Dedelerimin ve ninelerimin yaşadığı, hayat bulduğu Sarıhacılar Köyü ise Akseki İlçesi'ne 8 km, Antalya'ya 158 km uzaklıkta bulunmaktadır. Deniz seviyesinden 1060 metre yükseklikte, zaman tünelinde terk edilmiş bir Türkmen Köyüdür.

Sarıhacılar Köyünün geçmişinin Romalılara dayandığı söyleniyor. Selçuklular döneminde, Alanya'dan-Antalya'dan Konya'ya giden kervan yolunu güvence altına almak için buraya Türkmen aşiretleri yerleştiriliyor, yerleşim yeri daha sonra köy haline geliyor.

Zamanında ilkokulu, camisi, bakkal dükkânı olan köyde, 175 hanede yaşam varmış. Gençler okumak ve iş sahibi olmak için köyden ayrılınca, iki katlı ahşap taş evler kaderlerine terk edilmiş. Köyün iklimi, Akdeniz ikliminin etkisi altında.

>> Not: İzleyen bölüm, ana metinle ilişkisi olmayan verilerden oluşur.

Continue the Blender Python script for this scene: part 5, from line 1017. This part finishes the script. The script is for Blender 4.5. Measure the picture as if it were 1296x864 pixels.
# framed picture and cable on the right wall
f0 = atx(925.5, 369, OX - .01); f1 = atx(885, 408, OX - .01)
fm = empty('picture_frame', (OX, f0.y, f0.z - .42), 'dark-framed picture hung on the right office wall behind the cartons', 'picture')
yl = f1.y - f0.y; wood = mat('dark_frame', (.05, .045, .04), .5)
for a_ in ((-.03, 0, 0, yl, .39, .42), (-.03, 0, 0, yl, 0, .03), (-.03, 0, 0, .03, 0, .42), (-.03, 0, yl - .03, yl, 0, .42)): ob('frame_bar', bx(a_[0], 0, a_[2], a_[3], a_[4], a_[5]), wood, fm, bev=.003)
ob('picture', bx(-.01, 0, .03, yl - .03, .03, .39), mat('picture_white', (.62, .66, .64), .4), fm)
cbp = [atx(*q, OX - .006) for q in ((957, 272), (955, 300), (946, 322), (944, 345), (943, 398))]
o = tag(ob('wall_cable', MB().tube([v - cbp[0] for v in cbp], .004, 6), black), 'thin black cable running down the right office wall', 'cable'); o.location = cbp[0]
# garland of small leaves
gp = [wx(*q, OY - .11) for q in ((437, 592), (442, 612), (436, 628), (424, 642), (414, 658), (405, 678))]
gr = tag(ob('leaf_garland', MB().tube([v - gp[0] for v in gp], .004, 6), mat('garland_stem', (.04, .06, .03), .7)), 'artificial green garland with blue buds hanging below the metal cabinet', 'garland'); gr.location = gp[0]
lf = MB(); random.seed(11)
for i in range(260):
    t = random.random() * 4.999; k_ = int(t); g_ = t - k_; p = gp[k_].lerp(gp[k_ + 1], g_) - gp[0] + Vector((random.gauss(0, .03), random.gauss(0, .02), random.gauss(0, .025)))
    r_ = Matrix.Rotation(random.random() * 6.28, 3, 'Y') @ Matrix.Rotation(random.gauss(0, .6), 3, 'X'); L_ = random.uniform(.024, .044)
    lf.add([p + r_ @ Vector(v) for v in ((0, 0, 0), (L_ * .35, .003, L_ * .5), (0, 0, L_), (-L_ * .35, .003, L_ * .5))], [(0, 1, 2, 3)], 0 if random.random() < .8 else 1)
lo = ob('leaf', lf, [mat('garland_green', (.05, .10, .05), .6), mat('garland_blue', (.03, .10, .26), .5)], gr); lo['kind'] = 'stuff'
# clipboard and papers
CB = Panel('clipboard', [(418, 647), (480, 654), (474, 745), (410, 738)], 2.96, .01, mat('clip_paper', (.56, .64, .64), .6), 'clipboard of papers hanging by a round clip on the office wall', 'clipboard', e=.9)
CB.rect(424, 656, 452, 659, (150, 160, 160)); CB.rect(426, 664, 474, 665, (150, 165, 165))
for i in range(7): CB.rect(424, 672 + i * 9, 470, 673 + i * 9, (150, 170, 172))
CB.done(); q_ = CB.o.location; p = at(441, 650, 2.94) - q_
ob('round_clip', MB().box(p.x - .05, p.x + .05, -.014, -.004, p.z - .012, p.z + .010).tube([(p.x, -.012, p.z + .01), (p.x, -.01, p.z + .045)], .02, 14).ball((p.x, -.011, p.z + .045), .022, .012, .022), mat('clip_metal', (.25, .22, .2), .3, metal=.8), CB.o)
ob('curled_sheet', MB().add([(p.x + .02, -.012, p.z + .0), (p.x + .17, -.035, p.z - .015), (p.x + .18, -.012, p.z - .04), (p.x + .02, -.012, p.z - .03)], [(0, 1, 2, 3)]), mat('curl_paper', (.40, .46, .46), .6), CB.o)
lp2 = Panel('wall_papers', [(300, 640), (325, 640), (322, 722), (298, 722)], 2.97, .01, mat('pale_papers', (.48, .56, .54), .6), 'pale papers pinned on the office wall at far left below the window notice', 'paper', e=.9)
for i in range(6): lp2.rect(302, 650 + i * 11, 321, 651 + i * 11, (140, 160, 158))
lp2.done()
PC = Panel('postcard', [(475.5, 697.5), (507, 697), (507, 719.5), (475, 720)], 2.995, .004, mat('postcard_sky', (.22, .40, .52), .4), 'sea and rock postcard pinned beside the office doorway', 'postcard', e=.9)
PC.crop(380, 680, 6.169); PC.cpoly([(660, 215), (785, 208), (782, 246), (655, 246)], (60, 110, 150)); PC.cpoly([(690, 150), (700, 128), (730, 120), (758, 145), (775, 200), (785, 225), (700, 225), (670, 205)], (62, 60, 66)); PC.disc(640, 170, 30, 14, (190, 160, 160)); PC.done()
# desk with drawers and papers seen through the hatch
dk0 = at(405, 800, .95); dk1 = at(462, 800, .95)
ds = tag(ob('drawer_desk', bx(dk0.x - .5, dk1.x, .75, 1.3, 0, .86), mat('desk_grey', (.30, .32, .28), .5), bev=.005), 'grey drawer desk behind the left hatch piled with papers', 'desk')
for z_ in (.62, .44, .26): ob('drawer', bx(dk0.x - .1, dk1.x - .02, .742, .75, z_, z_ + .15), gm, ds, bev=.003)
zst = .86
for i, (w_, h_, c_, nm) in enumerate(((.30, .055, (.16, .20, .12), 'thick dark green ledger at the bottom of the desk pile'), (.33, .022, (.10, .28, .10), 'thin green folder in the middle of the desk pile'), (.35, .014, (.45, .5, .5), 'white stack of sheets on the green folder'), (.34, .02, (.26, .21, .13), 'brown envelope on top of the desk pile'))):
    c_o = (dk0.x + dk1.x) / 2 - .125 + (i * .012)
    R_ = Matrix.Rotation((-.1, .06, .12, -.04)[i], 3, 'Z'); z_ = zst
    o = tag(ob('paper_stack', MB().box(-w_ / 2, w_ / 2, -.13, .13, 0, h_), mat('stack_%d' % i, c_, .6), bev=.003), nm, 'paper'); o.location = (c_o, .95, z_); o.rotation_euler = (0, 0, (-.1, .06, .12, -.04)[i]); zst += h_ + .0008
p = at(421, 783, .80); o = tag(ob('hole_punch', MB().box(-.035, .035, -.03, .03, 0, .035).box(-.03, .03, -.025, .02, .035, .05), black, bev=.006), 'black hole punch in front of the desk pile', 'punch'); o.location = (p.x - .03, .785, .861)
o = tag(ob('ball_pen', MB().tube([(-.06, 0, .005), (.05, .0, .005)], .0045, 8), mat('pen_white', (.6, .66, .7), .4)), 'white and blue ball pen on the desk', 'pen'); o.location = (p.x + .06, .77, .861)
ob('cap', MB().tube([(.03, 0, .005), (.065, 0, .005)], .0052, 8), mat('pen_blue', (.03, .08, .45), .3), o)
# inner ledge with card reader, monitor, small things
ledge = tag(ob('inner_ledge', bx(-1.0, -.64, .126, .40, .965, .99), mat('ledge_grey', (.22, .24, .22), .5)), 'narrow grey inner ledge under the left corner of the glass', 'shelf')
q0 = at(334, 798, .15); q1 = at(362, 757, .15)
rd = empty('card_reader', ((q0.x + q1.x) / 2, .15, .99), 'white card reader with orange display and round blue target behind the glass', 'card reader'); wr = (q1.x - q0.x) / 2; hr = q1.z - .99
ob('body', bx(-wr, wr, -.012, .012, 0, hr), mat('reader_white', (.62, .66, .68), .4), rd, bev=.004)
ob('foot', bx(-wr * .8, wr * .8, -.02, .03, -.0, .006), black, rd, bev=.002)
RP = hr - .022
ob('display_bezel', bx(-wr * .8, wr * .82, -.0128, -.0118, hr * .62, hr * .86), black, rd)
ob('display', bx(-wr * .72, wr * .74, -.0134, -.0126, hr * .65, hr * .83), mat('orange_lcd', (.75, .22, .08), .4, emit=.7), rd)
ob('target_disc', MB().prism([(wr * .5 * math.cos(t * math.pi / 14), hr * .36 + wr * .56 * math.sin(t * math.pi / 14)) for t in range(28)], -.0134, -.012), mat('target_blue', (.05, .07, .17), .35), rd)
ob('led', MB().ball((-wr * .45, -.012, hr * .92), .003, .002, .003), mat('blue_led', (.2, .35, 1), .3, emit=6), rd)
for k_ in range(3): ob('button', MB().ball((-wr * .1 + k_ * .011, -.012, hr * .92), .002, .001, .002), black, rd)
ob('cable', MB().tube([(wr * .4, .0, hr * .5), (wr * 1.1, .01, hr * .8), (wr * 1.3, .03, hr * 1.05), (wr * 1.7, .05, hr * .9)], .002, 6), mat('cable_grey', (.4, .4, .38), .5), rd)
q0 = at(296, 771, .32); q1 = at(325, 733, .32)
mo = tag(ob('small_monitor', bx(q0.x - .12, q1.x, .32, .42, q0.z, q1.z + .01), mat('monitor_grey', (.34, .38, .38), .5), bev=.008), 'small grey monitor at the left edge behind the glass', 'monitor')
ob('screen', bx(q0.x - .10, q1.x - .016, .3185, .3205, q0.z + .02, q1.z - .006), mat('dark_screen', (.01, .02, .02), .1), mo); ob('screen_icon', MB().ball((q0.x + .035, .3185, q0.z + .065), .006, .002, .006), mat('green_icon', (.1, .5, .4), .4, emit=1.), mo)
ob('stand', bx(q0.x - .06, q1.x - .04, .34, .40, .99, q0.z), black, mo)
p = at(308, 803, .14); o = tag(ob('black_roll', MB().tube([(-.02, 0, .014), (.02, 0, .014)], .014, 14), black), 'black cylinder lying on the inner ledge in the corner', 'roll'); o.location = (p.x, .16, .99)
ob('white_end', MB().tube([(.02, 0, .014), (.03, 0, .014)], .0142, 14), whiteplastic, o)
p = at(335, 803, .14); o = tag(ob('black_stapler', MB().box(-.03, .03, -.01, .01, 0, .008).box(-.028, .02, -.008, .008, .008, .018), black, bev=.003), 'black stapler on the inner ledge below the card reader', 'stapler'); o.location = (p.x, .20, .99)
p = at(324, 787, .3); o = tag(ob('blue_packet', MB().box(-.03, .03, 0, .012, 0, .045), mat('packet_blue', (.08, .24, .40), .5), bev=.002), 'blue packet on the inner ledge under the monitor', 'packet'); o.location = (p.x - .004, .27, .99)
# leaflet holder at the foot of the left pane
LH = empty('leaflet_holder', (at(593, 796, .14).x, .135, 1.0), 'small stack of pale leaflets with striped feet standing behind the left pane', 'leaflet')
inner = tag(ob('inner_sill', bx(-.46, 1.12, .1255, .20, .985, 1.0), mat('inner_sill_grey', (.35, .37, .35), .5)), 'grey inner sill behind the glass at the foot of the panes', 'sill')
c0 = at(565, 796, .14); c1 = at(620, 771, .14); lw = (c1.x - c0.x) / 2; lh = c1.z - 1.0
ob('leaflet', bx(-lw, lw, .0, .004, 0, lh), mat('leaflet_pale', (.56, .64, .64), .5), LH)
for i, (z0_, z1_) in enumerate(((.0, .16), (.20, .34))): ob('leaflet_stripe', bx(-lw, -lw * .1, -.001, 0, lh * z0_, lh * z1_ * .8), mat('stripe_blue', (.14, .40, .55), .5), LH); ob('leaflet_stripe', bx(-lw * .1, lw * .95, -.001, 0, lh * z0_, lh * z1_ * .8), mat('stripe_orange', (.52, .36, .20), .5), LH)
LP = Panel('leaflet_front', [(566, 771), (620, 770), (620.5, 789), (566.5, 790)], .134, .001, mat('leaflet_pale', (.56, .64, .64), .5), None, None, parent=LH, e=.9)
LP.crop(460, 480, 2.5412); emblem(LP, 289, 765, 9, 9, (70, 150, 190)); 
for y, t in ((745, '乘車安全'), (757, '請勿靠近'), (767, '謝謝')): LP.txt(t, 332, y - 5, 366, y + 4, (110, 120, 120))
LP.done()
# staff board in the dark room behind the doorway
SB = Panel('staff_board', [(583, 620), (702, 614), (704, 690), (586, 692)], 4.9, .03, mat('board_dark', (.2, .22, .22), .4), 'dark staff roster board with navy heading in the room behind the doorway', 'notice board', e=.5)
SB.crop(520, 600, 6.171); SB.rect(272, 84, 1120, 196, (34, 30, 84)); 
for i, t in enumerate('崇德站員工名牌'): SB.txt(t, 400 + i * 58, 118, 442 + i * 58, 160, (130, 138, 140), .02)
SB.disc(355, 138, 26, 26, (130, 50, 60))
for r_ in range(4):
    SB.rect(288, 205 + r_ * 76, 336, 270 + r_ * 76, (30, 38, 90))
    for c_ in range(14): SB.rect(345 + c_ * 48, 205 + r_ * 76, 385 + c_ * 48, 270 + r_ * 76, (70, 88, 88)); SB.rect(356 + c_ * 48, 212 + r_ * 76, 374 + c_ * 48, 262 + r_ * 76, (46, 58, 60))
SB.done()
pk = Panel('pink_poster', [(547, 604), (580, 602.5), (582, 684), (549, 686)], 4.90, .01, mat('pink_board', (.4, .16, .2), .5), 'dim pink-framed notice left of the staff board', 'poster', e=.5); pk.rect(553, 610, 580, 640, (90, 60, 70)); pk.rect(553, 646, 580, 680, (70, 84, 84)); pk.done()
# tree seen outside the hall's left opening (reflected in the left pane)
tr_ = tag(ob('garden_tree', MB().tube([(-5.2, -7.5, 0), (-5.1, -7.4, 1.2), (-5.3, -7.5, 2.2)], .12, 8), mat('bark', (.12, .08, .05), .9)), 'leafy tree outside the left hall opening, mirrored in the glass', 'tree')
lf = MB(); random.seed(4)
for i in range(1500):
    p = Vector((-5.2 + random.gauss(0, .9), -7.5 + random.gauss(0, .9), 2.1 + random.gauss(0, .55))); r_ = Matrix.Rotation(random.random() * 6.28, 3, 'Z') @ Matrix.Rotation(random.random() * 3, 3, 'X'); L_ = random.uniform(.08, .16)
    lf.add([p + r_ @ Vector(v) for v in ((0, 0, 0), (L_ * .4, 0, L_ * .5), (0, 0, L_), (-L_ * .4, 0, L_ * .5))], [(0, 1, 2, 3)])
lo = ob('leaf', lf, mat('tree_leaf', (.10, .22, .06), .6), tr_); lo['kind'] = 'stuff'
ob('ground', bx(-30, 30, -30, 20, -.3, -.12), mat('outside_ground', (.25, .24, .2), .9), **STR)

Köyde yaşayan nüfus ise yok denecek kadar az kalmış. Bir zamanlar dedelerimin imamlık yaptığı köy camisine bir imam tayin edilmiş, imam ailesi ile birlikte köye yerleşmiştir. İmam, köyün turizme kazandırılması için uğraş vermektedir. Hayvancılık yapan bir aile de yazdan kış hazırlığı yapmaktadır.

Köyün içme suyu, elektriği, sabit telefonu vardır. Köye ulaşım asfalt yoldan sağlanmaktadır.

Sarıhacılar Köyü için bir şans doğmuş ve Köy I. Derece sit alanı ilan edilmiş, ÇEKÜL VAKFI, eski evler ve viran hale gelmiş evlerin restorasyonu için proje üretmektedir.